## Begin
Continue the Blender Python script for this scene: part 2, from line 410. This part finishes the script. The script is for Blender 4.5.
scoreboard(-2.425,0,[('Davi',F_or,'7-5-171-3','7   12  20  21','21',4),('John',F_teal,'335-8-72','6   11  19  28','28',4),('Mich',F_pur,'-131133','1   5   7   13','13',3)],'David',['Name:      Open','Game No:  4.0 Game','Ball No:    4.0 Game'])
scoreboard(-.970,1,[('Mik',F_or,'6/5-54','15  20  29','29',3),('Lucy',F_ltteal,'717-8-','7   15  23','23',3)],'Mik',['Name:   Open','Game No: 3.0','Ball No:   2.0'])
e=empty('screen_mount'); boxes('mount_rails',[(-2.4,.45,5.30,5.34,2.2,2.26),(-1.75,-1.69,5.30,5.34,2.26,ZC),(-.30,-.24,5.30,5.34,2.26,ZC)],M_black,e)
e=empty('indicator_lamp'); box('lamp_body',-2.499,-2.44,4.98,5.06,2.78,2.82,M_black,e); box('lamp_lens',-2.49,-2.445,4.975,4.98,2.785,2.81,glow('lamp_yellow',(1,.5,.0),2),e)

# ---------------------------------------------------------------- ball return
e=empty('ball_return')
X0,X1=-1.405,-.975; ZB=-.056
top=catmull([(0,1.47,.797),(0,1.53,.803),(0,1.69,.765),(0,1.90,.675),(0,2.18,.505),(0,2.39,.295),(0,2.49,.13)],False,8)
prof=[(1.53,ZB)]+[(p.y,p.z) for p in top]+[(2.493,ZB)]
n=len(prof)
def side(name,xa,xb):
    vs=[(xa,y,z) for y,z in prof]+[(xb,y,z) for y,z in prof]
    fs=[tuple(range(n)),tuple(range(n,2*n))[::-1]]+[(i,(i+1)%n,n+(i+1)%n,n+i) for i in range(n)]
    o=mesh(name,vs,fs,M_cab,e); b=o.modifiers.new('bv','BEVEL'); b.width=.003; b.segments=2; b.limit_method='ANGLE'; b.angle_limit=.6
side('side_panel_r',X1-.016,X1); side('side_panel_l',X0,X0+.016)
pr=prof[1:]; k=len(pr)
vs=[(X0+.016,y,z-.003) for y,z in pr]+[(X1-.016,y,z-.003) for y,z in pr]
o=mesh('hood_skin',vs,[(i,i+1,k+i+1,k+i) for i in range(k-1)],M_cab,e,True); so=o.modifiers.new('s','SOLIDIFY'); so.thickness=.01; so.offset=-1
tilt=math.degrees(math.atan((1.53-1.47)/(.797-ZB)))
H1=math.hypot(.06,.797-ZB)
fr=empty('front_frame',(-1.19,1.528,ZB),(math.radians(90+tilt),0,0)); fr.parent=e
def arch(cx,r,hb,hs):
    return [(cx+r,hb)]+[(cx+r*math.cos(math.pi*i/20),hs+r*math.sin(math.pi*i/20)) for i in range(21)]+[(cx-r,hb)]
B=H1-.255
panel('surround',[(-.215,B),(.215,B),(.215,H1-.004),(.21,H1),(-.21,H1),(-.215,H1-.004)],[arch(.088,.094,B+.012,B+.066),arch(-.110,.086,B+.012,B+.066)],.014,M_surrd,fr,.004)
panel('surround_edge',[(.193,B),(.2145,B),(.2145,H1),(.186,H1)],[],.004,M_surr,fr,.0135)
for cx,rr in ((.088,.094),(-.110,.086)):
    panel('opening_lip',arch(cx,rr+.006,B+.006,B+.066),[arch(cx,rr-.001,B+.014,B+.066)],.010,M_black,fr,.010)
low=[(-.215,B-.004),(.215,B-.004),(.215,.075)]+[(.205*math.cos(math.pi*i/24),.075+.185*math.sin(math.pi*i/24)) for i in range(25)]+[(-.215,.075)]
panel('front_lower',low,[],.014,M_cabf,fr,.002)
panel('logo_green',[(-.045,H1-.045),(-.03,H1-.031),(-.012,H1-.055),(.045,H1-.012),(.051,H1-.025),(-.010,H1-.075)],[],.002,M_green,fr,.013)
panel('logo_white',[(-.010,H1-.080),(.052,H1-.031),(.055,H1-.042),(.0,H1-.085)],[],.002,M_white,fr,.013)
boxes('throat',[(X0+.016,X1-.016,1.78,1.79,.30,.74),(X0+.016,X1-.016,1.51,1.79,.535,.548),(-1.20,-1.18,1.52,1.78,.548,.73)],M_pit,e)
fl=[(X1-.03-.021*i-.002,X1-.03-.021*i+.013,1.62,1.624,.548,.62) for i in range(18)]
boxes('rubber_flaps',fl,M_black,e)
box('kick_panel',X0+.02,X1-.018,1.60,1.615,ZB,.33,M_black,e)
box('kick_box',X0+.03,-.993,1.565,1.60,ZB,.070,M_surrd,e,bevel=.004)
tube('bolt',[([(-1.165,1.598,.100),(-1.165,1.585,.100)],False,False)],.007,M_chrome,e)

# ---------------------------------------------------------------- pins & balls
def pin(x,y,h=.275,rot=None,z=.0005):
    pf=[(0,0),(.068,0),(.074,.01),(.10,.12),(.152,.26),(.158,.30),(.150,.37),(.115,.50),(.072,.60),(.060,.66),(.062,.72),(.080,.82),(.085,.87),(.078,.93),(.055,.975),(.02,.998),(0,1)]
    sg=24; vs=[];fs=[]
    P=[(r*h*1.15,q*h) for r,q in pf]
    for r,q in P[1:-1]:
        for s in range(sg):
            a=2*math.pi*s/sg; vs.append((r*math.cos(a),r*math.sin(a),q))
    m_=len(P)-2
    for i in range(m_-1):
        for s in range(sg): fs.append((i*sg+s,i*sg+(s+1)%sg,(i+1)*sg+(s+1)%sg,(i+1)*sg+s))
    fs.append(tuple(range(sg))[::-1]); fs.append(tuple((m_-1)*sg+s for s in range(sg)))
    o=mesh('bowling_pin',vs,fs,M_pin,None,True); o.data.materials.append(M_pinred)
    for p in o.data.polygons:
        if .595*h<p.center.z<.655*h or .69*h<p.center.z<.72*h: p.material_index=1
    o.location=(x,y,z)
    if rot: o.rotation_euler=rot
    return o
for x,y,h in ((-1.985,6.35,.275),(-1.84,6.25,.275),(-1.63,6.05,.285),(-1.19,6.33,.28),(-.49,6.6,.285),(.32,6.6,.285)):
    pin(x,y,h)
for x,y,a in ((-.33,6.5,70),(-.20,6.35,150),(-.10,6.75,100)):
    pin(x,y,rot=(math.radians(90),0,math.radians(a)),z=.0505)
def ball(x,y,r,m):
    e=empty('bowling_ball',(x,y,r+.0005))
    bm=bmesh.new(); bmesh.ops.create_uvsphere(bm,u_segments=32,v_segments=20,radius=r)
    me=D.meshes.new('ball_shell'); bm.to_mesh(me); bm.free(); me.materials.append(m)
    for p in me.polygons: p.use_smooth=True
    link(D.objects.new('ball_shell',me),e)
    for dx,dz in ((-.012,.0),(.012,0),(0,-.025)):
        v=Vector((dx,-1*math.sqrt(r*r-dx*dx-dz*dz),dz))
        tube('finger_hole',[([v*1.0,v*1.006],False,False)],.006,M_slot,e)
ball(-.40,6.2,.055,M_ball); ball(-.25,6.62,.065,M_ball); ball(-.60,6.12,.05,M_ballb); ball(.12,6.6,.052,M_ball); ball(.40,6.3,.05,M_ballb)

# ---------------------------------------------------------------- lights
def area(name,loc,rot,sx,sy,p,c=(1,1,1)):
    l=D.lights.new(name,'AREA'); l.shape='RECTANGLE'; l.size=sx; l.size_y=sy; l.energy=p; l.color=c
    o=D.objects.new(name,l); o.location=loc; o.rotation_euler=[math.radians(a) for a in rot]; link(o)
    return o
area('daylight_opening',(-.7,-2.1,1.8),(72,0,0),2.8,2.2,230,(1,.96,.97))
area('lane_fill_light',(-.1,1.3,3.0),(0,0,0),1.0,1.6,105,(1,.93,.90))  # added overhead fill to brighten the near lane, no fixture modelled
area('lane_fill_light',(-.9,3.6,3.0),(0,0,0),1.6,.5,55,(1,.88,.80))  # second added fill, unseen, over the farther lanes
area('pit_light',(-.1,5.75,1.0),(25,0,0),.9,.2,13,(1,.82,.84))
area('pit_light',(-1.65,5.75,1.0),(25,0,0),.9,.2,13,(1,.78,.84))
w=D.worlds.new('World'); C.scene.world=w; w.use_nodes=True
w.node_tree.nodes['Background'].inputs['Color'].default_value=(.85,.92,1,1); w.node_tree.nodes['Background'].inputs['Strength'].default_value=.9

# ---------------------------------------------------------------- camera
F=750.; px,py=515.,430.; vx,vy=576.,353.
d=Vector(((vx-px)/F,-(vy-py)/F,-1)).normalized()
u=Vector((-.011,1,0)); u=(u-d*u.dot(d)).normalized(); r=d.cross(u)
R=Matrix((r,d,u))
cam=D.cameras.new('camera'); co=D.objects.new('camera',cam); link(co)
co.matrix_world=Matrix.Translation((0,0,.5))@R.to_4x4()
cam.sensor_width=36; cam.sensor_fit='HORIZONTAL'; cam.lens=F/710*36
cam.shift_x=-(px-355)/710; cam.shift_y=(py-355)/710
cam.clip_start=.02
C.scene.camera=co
## End
State the number of lines holding the word "scene" in the listing. Add nothing else.

#### [Written reply]
3